C’è in Linda qualcosa di profondamente tragico e ironico insieme, è gioia e disperazione, due estremi su cui si muove da sempre la sua vita. Opposti tra cui oscilla la narrazione tutta e che ben si colgono in questo brano:
Non si poteva dire, pensò Linda, mentre il treno procedeva nell’oscurità, che la sua vita fino a quel punto fosse stata un notevole successo. Non aveva trovato né un grande amore né una grande felicità, e non li aveva suscitati negli altri. Separarsi da lei non era stato un colpo mortale per nessuno dei suoi due mariti; al contrario, entrambi erano passati con sollievo a un’amante molto più desiderata, più adatta a loro sotto ogni aspetto. Se c’era una qualità che permetteva di conservare per sempre l’amore e l’affetto di un uomo, lei chiaramente non la possedeva, e adesso era condannata all’esistenza solitaria e braccata della donna bella ma senza legami. Dov’era l’amore che durava fino alla tomba e oltre? Cosa aveva fatto Linda della sua giovinezza? (p. 139)

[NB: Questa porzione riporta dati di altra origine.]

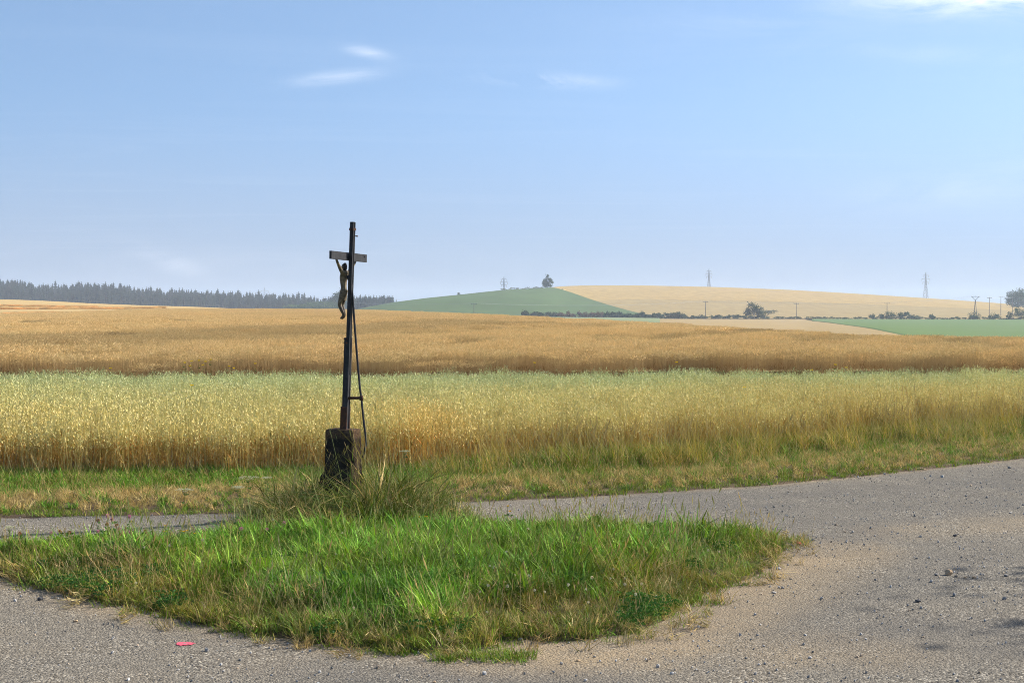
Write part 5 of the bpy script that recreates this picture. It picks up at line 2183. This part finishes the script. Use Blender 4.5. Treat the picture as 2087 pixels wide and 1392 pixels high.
for (px, py, d, lab) in ((335, 1091, 11.6, 'left'), (340, 1100, 11.5, 'left'), (367, 1088, 11.6, 'left'), (382, 1081, 11.7, 'left'), (375, 1106, 11.4, 'left'), (398, 1114, 11.2, 'left'), (337, 1071, 11.8, 'left'),
                    (1033, 1031, 12.2, 'right'), (1040, 1042, 12.1, 'right'), (842, 1083, 12.3, 'mid'), (854, 1085, 12.3, 'mid'), (868, 1086, 12.2, 'mid'), (873, 1094, 12.2, 'mid')):
    X, Y_, Zh_ = at(px, py, d)
    zg = float(island_z(np.array([X]), np.array([d]))[0])
    L_ = {'left': ('small yellow flower in the grass right of the pink clover', 'yellow flowers near the clover'), 'right': ('yellow flower on a tall stem against the far road', 'yellow flowers against the far road'), 'mid': ('small yellow flower low in the grass right of the stone block', 'yellow flowers right of the block')}[lab]
    stem_flower('yellow_flower', X, Y_, max(.1, Zh_ - zg), L_[0], 'flower', L_[1], daisy_head((.75, .45, .02), .015), .02, 1, island_z)
for (px, py, d, r, lab) in ((507, 986, 14.4, .10, 'broad white umbel flower, biggest one on the verge left of the block'), (376, 1031, 13.75, .085, 'white umbel flower at the road edge left of the block'), (484, 1023, 13.9, .06, 'pale umbel flower between the two larger umbels'),
                       (545, 995, 14.4, .05, 'small pale umbel flower next to the broad one'), (823, 929, 15.6, .055, 'white umbel flower in front of the oats right of the block')):
    X, Y_, Zh_ = at(px, py, d)
    stem_flower('umbel_flower', X, Y_, max(.15, Zh_ - .05), lab, 'umbel', 'white umbels on the verge', umbel_head(r), .02, 2, verge_z)
X, Y_, Zh_ = at(18, 1064, 11.9)
stem_flower('umbel_flower', X, Y_, max(.15, Zh_ - .05), 'small white umbel at the left edge in front of the road', 'umbel', None, umbel_head(.035), .02, 1, island_z)
# yellow mustard at the edge of the wheat
for (px, py) in ((375, 741), (392, 738), (402, 737), (414, 746), (421, 739), (433, 735), (465, 748), (478, 752), (385, 748), (520, 743), (228, 752), (407, 808), (388, 788), (1090, 741), (1382, 740), (1517, 792), (1727, 751), (1700, 745), (1652, 756)):
    d = 27.9 if py < 770 else 22.5
    X, Y_, Zh_ = at(px, py, d)
    stem_flower('mustard_flower', X, Y_, max(.3, Zh_ - .05), 'yellow mustard flower poking out of the crop', 'flower', 'yellow mustard in the crops', daisy_head((.80, .60, .02), .035), .02, 2, verge_z)


# white clover heads: hundreds, tiny
def white_head():
    p = Plant()
    p.blade((0, 0, -.03), 0, .15, .003, .05, 0, np.array([.1, .17, .05]), np.array([.1, .17, .05]), 1, 0, True)
    clover_head([(.62, .58, .48), (.55, .48, .36), (.66, .64, .56)], .009)(p, np.array([0, 0, .12]))
    return p.build('white_clover_head', M_GRASS)


P_WC = [white_head() for _ in range(3)]
x, y = jitter(ISL[:, 0].min(), ISL[:, 0].max(), ISL[:, 1].min(), ISL[:, 1].max(), .09)
sd = poly_sd(ISL, x, y)
pxx = px_of(x, y)
pr = .018 * (sd > .1) + .30 * sstep(1350, 1450, pxx) * sstep(11.2, 11.9, y) * (sd > .05) + .16 * sstep(900, 1000, pxx) * (1 - sstep(1250, 1400, pxx)) * sstep(.1, .4, sd) * (1 - sstep(9.6, 10.3, y))
m = (RNG.uniform(0, 1, len(x)) < pr) & (sd > .05) & in_view(x, y)
rot, scl = std(int(m.sum()), .75, 1.15, .2)
scatter('white_clover', P_WC, np.stack([x[m], y[m], island_z(x[m], y[m])], -1), rot, scl, tints(int(m.sum())), 'small white clover heads dotted through the island grass', 'clover', real=True)

# ------------------------------------------------------------------ roadside tree beyond the right edge, its shadow reaches the road
tx, ty = 14.4, 13.3
e = tree('roadside_tree', (tx, ty, 0), [(0, 0, 6.6, 1.9, 1.7, 1.5), (-.9, .5, 5.6, 1.3, 1.3, .9), (.9, -.6, 5.8, 1.4, 1.3, 1.0), (0, -1.1, 7.3, 1.2, 1.2, .9)], 2600, .09, MIDG, 'roadside tree standing beyond the right edge of the road', 3.4, .16, 91, limbs=9)

# ------------------------------------------------------------------ morning haze
hz = NT('morning_haze')
pv = hz.n('ShaderNodeVolumePrincipled', {'Color': (.72, .83, 1.0, 1), 'Density': .00028, 'Anisotropy': .1})
hz.t.links.new(pv.outputs[0], hz.out.inputs['Volume'])
m = MB()
m.box((0, 0, 1.5), (6200, 6200, 63))
h = m.build('haze', hz.m)
tag(h, 'thin bluish morning haze lying over the fields', 'haze', kind='stuff')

Dietro l’apparente semplicità di questo romanzo si cela il desiderio di raccontare un mondo che sta per implodere, lo scontro generazionale, il desiderio di autodeterminazione, l’ideale romantico e le convenzioni, la società che cambia. E, non da meno, la riflessione sul tempo, la durata fugace dell’infanzia, la consapevolezza di un momento fragile, già perduto nel momento stesso in cui lo si vive:
Eccoli lì, catturati come mosche nell’ambra di quel momento – la macchina fa clic e la vita va avanti; i minuti, i giorni, gli anni, i decenni che li allontaneranno sempre più dalla felicità e dalle promesse della giovinezza, dalle speranze che zia Sadie deve avere nutrito per loro e dai sogni che avevano pere se stessi. Non esiste cosa altrettanto triste e struggente dei vecchi ritratti di famiglia, lo penso spesso. (p. 10)
Per tutte queste ragioni Rincorrendo l’amore è un romanzo piacevolissimo, di quel piacere che non si esaurisce in una trama accattivante e una prosa scorrevole, ma in cui l’ironia e il divertimento si intrecciano a riflessioni altre, e si rivela capace ancora di dialogare con i lettori contemporanei.